Making her shaobing involves frying with oil at a high temperature, which might seem an unsuitable thing for the month of August, especially when the "autumn tiger" pounces across the country with its ferocious summer heat that lingers around.

But if you had ever sank your teeth into a piece of my mother-in-law's shaobing just fresh from the pan-where the crispy, golden exterior gives way to a savory filling of onion mingled with salted bamboo shoot-you would understand that this irresistible delight inspires cravings that know no season or circumstances.

Besides, preparing her shaobing proved easier than expected-something welcome on those muggy days when you'd prefer to spend less time in the kitchen.

For the filling, mince onion and a pickled or salted vegetable of your choice (such as the salted bamboo shoot my mother-in-law uses), and then combine in equal proportion with just enough oil to bind them together.

The dough comes from a simple mixture of flour and water, adding the latter until you can handle the dough without having it stick to your fingers. You knead it until it becomes elastic, shiny, smooth and lump-free, and then roll into a log that gets cut into rounds. While cradling one of the rounds in the palm of your hand, use your fingers to shape a crater and then stuff it with the filling and seal the edges.

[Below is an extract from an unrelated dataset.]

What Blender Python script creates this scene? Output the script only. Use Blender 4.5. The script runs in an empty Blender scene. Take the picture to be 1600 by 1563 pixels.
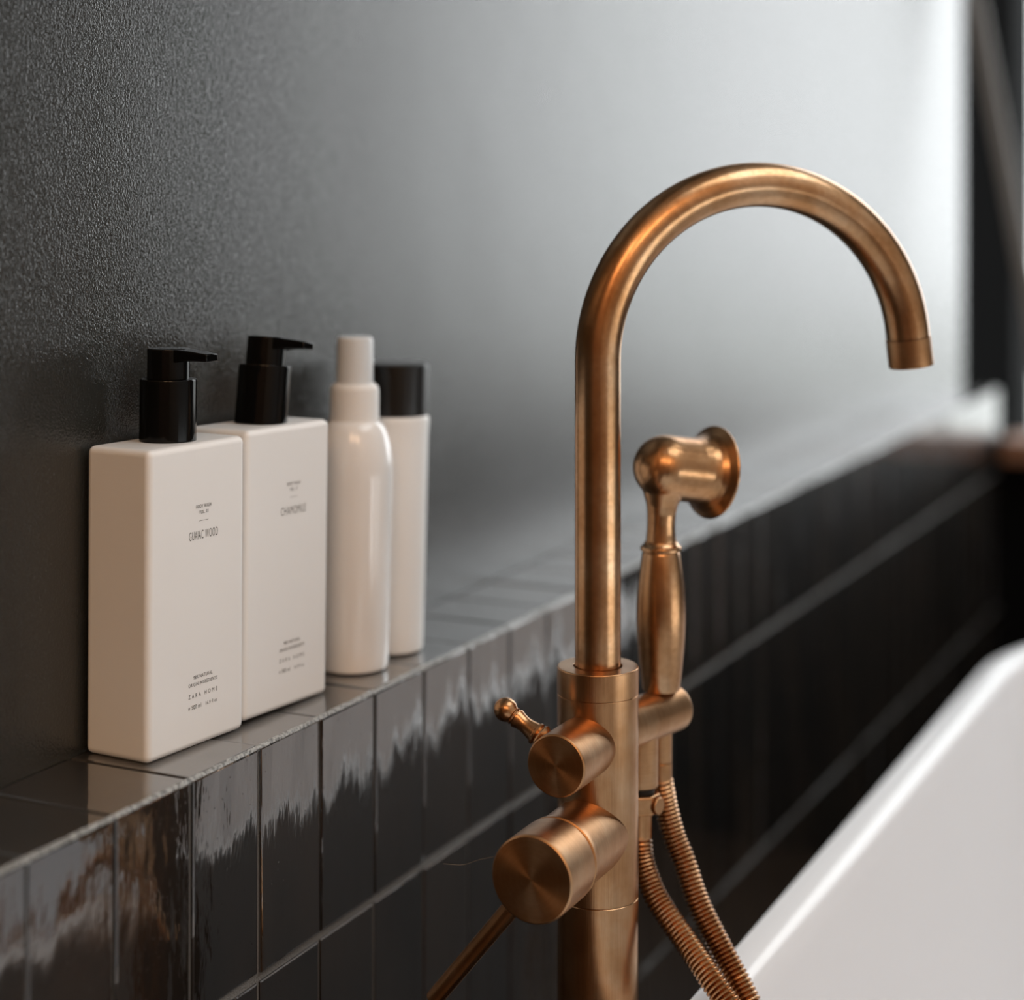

After placing a round on a cutting board, press down on it with your hands from the center on out, flipping it and repeating until you can roll it out with a rolling pin. Then use the pin instead of your hands to repeat the same process, until the edges become very thin.

Finally, heat up some oil in a wok or pan, and fry the flattened round for one to two minutes on each side, until it is crispy and slightly browned and no longer sticks to the pan.

Depending on how much flour and filling you have, your efforts can yield a significant stack of shaobing, the sight of which would surely draw me to the dinner table with a spring in my step at any time of the year.

Not surprisingly, my affection for the food hasn't gone unnoticed by my mother-in-law. After witnessing the many times I would sigh with much satisfaction over each crispy mouthful during visits, she started sending me and my husband Jun home with a heaping bag of her homemade shaobing to freeze and reheat later for lunches or a quick snack. Once, when Jun returned to Beijing after a business trip that included spending a few days at the family home, he lifted out of his suitcase a plastic bag stuffed to the brim with shaobing, and spoke of how his mother stayed up late the evening before to fry them before he left. I nearly shed a tear at the sight of this, her special-and delicious-way of saying "I love you".

Try your hands at shaobing sometime, and perhaps you too will find yourself swooning over this treat in your kitchen, even in the heat of summer.